The worst tragedy in human history went unnoticed by most of the world and unrecorded for centuries.
That’s just one revelation of science journalist Charles C. Mann’s 1491: New Revelations of the Americas Before Columbus, an exploration of Native American life before European contact. After Christopher Columbus landed in El Salvador and before Europeans could reach most of the Americas, Mann concludes, European smallpox wiped out up to 112 million Native Americans, rendering once advanced civilizations and sprawling cities desolate. That was one-fifth of the world population. Not even the Black Death compares.
Mann will speak at 10:45 a.m. Tuesday at the Amphitheater for the second lecture in a week on “Our Search for Another Earth.” Drawing from his studies of what happened after the Old and New World collided, Mann will lecture on what the search for other planets and civilizations could mean for humanity.

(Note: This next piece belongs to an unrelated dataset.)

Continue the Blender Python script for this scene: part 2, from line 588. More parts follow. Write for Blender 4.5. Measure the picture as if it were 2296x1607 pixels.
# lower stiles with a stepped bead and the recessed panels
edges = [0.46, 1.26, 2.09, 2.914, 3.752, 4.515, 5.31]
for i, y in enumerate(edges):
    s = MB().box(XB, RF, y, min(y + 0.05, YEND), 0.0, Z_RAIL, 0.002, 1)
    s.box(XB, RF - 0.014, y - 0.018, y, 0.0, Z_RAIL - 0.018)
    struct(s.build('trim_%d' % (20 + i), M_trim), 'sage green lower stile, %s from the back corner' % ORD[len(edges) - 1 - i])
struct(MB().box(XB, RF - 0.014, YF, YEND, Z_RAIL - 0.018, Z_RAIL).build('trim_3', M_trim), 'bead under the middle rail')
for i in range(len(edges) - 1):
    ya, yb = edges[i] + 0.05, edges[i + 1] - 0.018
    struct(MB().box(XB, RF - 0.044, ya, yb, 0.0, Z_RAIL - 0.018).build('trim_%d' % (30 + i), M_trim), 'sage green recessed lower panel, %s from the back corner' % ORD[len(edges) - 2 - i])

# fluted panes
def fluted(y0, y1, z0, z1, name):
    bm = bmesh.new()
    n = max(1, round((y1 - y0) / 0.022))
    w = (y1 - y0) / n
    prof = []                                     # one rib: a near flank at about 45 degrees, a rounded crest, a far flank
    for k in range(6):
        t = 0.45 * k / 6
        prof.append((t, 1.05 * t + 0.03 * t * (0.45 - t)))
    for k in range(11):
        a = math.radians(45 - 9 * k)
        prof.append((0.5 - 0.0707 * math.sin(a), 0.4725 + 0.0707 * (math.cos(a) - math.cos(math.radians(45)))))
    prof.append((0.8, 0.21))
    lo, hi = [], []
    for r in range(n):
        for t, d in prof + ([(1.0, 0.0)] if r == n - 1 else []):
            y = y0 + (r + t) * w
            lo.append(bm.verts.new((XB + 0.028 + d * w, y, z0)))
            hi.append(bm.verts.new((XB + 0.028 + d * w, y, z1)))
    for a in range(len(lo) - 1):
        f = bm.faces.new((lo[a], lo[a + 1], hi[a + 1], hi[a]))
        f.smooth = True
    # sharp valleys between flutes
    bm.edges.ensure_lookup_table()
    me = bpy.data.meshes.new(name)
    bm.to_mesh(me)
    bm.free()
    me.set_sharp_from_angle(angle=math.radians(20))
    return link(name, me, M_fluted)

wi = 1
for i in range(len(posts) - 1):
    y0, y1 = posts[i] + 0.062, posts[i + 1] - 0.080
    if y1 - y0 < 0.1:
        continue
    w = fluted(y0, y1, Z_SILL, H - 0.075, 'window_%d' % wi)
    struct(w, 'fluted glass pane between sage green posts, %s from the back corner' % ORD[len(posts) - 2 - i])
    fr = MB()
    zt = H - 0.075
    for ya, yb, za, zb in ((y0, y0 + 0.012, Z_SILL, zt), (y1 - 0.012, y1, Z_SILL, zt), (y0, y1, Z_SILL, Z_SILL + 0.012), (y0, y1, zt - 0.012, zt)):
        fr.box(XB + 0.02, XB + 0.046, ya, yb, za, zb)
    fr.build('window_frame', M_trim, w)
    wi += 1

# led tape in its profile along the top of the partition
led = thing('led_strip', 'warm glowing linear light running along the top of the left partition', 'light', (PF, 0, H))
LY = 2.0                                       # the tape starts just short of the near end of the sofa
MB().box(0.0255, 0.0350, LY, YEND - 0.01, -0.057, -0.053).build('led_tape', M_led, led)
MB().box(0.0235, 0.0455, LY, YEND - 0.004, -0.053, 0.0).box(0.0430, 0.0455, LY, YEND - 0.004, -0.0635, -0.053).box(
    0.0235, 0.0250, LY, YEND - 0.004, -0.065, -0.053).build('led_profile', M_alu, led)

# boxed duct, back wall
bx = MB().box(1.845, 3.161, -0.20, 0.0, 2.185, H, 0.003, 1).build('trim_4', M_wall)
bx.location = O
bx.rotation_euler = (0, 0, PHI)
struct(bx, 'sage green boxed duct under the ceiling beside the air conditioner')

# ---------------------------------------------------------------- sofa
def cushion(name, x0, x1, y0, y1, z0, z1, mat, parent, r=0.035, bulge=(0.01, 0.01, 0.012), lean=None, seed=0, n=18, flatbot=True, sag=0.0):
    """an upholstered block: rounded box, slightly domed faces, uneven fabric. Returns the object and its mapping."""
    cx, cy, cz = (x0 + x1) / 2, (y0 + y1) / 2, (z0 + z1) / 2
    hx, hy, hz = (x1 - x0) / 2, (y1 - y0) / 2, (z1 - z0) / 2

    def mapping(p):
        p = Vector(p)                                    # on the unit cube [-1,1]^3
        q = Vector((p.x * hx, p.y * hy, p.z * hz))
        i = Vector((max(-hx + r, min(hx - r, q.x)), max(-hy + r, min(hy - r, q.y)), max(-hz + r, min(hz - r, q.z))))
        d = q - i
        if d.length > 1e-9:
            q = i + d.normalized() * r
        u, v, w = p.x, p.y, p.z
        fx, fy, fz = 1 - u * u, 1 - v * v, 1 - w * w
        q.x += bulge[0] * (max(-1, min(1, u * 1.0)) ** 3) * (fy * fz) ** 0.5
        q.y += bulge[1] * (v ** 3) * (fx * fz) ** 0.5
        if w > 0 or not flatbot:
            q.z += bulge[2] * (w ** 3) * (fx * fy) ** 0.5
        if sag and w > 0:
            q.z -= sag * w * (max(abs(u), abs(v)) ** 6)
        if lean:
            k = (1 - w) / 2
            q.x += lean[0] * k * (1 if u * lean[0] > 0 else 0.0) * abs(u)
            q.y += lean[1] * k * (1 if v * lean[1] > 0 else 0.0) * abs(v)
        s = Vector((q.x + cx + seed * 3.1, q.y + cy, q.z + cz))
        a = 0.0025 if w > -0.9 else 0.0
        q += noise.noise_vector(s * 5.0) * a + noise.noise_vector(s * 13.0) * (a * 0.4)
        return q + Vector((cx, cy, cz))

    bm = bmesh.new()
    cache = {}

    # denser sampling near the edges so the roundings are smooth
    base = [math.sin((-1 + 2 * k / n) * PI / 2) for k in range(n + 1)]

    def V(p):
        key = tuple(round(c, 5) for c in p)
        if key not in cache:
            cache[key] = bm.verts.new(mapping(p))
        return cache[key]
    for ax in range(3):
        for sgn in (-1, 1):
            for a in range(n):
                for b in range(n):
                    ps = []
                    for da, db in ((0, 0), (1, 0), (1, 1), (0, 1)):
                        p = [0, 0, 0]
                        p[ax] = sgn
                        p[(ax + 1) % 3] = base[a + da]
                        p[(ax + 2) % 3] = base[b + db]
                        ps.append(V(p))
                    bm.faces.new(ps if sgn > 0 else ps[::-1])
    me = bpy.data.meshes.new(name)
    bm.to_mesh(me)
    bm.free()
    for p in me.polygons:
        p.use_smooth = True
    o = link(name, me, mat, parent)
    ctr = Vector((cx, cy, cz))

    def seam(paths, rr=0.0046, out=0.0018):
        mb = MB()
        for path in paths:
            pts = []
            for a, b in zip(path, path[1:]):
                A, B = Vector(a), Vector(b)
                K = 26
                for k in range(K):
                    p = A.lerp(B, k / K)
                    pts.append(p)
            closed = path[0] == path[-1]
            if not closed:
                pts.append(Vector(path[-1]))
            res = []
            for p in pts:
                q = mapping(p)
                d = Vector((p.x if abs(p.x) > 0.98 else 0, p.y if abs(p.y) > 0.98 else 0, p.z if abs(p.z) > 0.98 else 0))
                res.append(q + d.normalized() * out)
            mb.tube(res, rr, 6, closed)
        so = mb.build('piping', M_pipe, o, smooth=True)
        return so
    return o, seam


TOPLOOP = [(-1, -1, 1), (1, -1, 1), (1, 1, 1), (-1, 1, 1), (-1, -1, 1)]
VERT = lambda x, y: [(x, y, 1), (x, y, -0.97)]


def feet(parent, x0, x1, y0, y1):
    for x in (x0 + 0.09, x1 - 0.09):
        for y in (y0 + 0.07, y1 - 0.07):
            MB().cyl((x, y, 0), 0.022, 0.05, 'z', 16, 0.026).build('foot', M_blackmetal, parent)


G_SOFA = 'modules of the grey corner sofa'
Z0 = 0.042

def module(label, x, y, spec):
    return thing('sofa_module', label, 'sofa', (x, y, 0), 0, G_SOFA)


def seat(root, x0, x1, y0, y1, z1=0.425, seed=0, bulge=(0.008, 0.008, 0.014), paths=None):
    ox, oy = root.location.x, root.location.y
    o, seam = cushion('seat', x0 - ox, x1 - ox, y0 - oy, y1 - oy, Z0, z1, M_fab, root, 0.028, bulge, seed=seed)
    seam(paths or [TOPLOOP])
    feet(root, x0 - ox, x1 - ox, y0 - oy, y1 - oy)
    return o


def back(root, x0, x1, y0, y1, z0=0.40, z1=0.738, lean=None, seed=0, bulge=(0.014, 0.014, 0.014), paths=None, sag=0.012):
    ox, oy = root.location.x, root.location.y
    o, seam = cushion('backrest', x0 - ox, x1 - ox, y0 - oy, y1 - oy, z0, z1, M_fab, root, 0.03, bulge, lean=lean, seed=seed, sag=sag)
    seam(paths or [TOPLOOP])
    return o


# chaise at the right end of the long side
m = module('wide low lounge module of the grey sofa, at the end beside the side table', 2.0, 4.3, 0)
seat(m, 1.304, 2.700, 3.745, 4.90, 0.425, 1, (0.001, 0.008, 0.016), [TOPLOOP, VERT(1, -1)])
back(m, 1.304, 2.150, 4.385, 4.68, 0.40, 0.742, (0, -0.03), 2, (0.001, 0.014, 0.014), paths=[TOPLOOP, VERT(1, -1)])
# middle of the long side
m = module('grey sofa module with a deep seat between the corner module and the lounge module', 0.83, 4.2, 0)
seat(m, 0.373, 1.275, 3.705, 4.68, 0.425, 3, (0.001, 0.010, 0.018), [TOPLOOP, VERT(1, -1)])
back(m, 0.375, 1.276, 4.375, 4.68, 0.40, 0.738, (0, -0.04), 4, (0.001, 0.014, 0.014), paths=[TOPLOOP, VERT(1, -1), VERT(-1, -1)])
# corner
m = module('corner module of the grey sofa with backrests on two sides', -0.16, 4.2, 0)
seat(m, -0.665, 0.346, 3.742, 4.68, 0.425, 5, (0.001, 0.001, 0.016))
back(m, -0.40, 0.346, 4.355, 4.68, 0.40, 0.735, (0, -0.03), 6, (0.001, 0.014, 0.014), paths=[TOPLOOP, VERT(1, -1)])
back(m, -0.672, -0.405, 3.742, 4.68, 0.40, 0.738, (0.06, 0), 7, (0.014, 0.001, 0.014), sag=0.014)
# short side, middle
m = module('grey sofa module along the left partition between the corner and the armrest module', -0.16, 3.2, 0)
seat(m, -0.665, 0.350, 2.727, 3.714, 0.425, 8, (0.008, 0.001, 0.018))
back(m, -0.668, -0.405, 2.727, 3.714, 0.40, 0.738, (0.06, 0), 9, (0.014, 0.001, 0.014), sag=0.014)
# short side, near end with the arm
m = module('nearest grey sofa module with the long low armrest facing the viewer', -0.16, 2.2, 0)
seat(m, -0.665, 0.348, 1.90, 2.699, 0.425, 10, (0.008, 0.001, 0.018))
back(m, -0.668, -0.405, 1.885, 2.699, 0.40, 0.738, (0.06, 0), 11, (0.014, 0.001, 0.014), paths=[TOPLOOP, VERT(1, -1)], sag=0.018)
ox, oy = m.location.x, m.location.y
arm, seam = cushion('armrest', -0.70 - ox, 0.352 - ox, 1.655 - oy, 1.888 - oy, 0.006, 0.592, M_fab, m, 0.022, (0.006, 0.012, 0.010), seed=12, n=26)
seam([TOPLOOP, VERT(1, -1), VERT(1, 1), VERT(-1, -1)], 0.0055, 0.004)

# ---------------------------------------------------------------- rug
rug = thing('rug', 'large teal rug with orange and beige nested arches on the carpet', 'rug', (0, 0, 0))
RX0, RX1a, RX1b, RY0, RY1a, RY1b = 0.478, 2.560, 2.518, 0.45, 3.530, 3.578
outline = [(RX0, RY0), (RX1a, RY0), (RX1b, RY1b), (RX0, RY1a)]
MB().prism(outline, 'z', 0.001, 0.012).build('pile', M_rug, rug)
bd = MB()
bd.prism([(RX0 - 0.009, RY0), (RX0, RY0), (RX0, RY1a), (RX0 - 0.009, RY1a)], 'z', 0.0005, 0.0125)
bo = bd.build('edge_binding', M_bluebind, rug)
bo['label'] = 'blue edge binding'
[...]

“He has nothing to say about our search for another [Earth],” said Sherra Babcock, vice president and Emily and Richard Smucker Chair for Education. “What he really understands is if we were to find another earth, that would be a disruption not unlike what happened when the [New and Old] worlds met.”
For Native Americans, it meant a near extinction-level event. Without the immunities that Europeans had to smallpox, most died, and with entire tribes decimated, Europeans were able to overrun the continent.
Scientist Stephen Hawking and others have warned that could happen to all humans if extraterrestrial life is ever found.
But in the sequel to 1491, 1493: Uncovering the New World Columbus Created, Mann explores the transformative economic, political, social and ecological implications intercontinental contact had for the world.
Mann wrote that the Columbian Exchange introduced an age of ecological homogeneity. Plants from remote areas became global to the point that now, Mann told NPR, his own New England garden contains tomatoes from Mexico, basil from Italy and onions from Europe. New World potatoes fed Ireland and then allowed for the Irish potato famine, Mann writes. Smuggling rubber out of Brazil led to devastation nearly a century and a half later in Laos.
The theme of the summer is “What Does It Mean To Be Human?” and Babcock hopes Mann will provide a hint at the answer.
“What we asked him to talk about is disruption and huge disruption, where suddenly everything you thought you knew wasn’t right anymore, everything that we as humans … knew was suddenly challenged,” she said.